أَفَحُكْمَ الْجَاهِلِيَّةِ يَبْغُونَ وَمَنْ أَحْسَنُ مِنَ اللّهِ حُكْمًا لِّقَوْمٍ يُوقِنُونَ
“Yoksa onlar cahiliye hükmünü mü istiyorlar. İyi bilen bir toplum için Allah’tan daha güzel hüküm veren kim olabilir? (Maide 50)
İslâm nizamı uygulansaydı kadına, erkeğe ve çocuğa bir bütünde insana olan bakış değişirdi. Yeryüzünün Halifesi olan insanoğlu yeryüzünde zulmün değil hayrın kaynağı olurdu. İslâm Nizamı uygulansaydı, Mekke müşriklerini ve tüm canileri ıslah eden İslâm, bu insanları da ıslah etmiş olacaktı! Böylece Orta Asya, Orta Doğu, Afrika, Avustralya, Amerika, Avrupa kıtalarındaki zulümler sona erecek ve adalet tesis edilecekti.
Ey sorumluluk sahipleri, anaların çağrılarına kulak verin! Toplumu huzurlu ve güvenli bir hale getirecek, malını, canını, ırzını ve onurunu muhafaza edecek olan İslâmi hükümleri uygulayın! Mesuliyetinizin gereğini yapın ve tebaanızı huzurlu ve güvenli bir yaşamla buluşturacak olan İslâm’la kurtarın. Allah’ın yarattığı kullara Allah’ın hükümlerini uygulayın! Unutmayalım ki okullarda, sokaklarda ve medyada insan fıtratına aykırı olan fikirler, hükümler ve nizamlar hâkim!

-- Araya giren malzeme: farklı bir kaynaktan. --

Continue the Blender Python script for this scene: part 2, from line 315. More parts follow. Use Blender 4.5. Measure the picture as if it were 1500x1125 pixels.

Tüm bunlar yaşanırken, insanlığın imdat çığlıkları arşı alayı inletirken, zalimler gece-gündüz çalışırken gerçekten bunlardan rahatsız olan bizler ne ile meşgulüz? İşimizin, zevklerimizin, hayallerimizin peşinden mi gidiyoruz? Katledilen çocuklardan biri bizim evlerimizdeki de olabilirdi! Bizler, 1,5 milyarlık bir aile gibi duyarlı mıyız? Uykularımız kaçıyor mu? Rahatlığımız ne durumda? Bahaneler mi üretiyoruz? Çözüm olan İslâm’ı davet ediyor muyuz? İslâm davetini yüklendik mi? Hayatımızın merkezinde mi? İslâmi hayatı hâkim kılma yolunda ne kadar fedakârlık yapıyoruz?